There was competition further afield and in such outwardly respectable chapels as that of Mayfair, built in 1736, to meet the needs of a growing neighbourhood. It was situated in Chapel Place off Curzon Street, and was pulled down in 1900, to give place to the imposing town mansion of the Duke of Marlborough, which now bears the name of Sunderland House. Its first incumbent was the Rev. Alexander Keith, a properly ordained clergyman who did a great trade in irregular marriages. It was in Mayfair Chapel that the Duke of Hamilton wedded the youngest of the beautiful Gunnings, in such indecent haste that the ceremony was performed with a ring from the bed curtain at half an hour past midnight. Besides the Mayfair Chapel, Mr. Keith had a small private chapel of his own near Hyde Park Corner and he was so active in the two that he interfered greatly with the vested interests of the neighbouring clergy. One of these, Dr. Trebeck, rector of St. George’s, Hanover Square, brought an action against him and he was sentenced to excommunication. Keith retaliated by excommunicating the Bishop of London, the judge who had condemned him and the prosecutor Dr. Trebeck, but nothing came of it all except a warrant for Mr. Keith’s apprehension, on which he was committed to the Fleet prison. He lay there for some fifteen years, during which other parsons performed his functions, notably the Peter Symson mentioned above. Keith, in the end, fell into great poverty, for the Marriage Act introduced by Lord Hardwicke in 1754 summarily put a stop to these illegal practices. The new law came into force on March 25th, 1754, but the evil custom died hard. On the day before, according to one register alone, two hundred and seventeen couples were married in the Fleet and its purlieus and sixty-one in Mayfair Chapel.

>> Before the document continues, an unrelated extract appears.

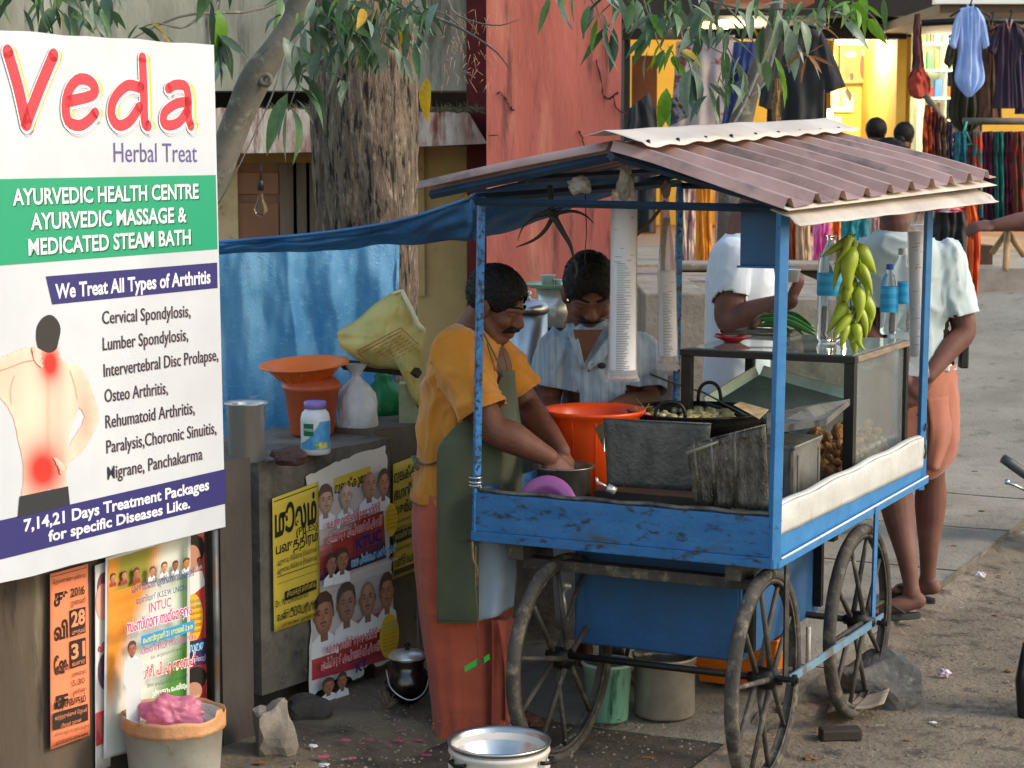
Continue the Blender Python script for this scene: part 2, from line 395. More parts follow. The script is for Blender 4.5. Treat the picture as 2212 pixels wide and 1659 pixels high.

Keith, in his later days, made a piteous appeal for charity. In an advertisement to the compassionate he used the following plea:—“By the late Marriage Act the Rev. Mr. Keith from a great degree of affluence is reduced to such a deplorable state of misery as is much better to be conceived than related, having scarce any other thing than bread and water to subsist on. It is to be hoped he will be deemed truly undeserving of such a fate and the public are assured that not foreseeing such an unhappy stroke of fortune as the late Act, he yearly expended almost his whole income (which amounted to several hundred pounds per annum) in relieving not only single distressed persons, but even whole families. Mr. Keith’s present lamentous situation renders him perhaps as great an object of charity himself.”

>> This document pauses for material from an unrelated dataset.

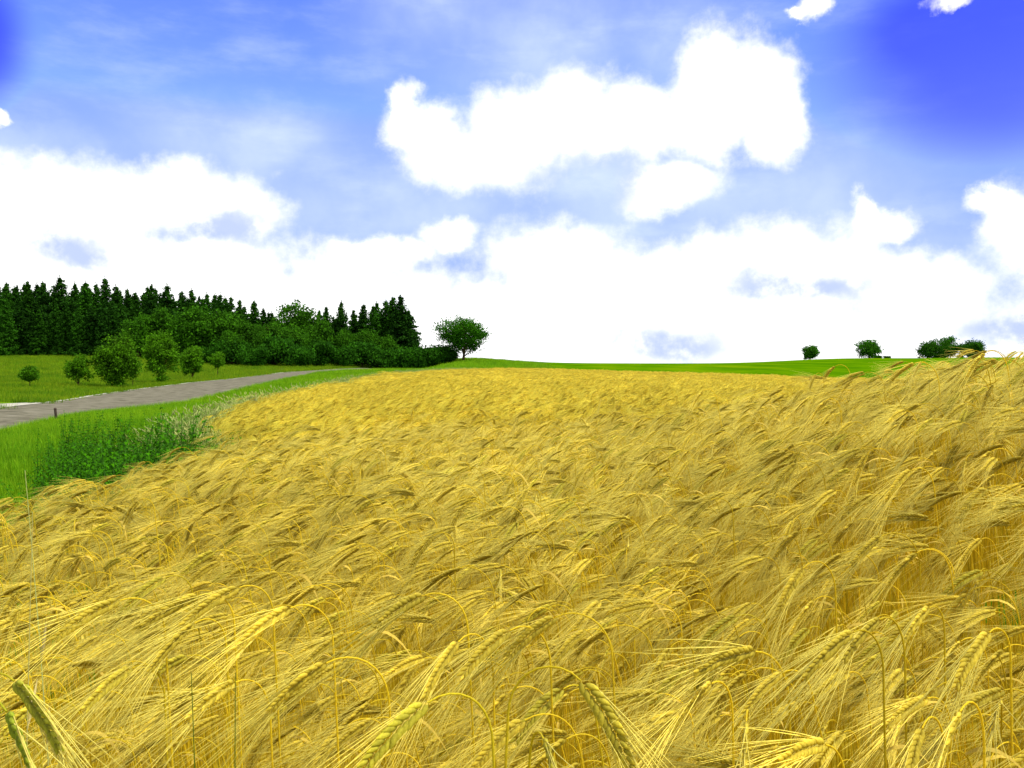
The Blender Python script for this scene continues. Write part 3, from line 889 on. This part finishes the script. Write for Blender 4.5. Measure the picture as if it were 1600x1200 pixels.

No record has been preserved of the response made to this appeal or of the amount of assistance, if any, accorded to him. His distress did not, however, prevent him from making a joke of it and Horace Walpole tells in one of his letters of a “bon mot of Keith’s the marriage broker.” “So the Bishops,” he said, “will hinder my marrying. Well, let ’em, but I’ll be revenged; I’ll buy two or three acres of ground and I’ll under bury them all.” At the same time he had the impudence to take high ground in a pamphlet he wrote about this date. “If the present Act in the form it now stands,” he said, “should (which I am sure is impossible) be of any service to my country, I shall then have the satisfaction of having been the occasion of it, because the compilers thereof have done it with a pure design of suppressing my chapel, which makes me the most celebrated man in this kingdom though not the greatest.”

Some of the outrages and infractions of the law due to these irregular Fleet marriages may be specified. An heiress, Mistress Anne Leigh, was decoyed in 1719 from her friends in Buckinghamshire, carried forcibly to the Fleet, married against her consent and barbarously ill-used by the abductors. In 1737 one Richard Leaver, being tried for bigamy, swore that he knew nothing of his first wife to whom he had been married in the Fleet when drunk. Bridegrooms were kept on hand. A man was married four times over under different names and each time paid a fee of no more than five shillings. Couples were tied together without giving more than their Christian names. The certificate was dated as the parties desired, or to please the parents. Sometimes a newly married woman ran across Ludgate Hill in her shift under a popular delusion that her husband would not be responsible for her antenuptial debts. Marriages were kept secret for various reasons; one was that if the woman was a widow she wished to save a jointure allowed her so long as she did not remarry.

It has been said that irregular marriages were resorted to for ceremony and despatch. Members of all classes, high and low, sought the assistance of the Fleet parson—aristocrats, celebrities, roughs and desperadoes, peers and paupers. Among the first were Lord Abergavenny, the Honourable John Bourke, afterward Lord Mayo, Sir Marmaduke Gresham, Lord Montague, afterward Duke of Manchester, the Marquis of Annandale and Henry Fox who became Lord Holland, and of whose marriage Horace Walpole wrote: “The town has been in a great bustle about a private match but which by the ingenuity of the ministry has been made politics. Mr. Fox fell in love with Lady Caroline Lennox (eldest daughter of the Duke of Richmond), asked her, was refused and stole her. His father was a footman, her great-grandfather a king. All the blood royal has been up in arms.”

The marriage act of 1754 was first designed by the Marquis of Bath, but was drawn so badly that the Lord Chancellor Hardwicke revised and carried it against a strong opposition. The new law was evaded by the Rev. John Wilkinson, who claimed to issue licenses on his own authority, and in 1755 married nearly two thousand couples. When the law began to look ugly, he appointed a curate to perform the ceremony and kept out of the way, although he still gave the licenses. Two members of Garrick’s company were thus united, but the great actor prosecuted the curate, who was convicted and sentenced to transportation.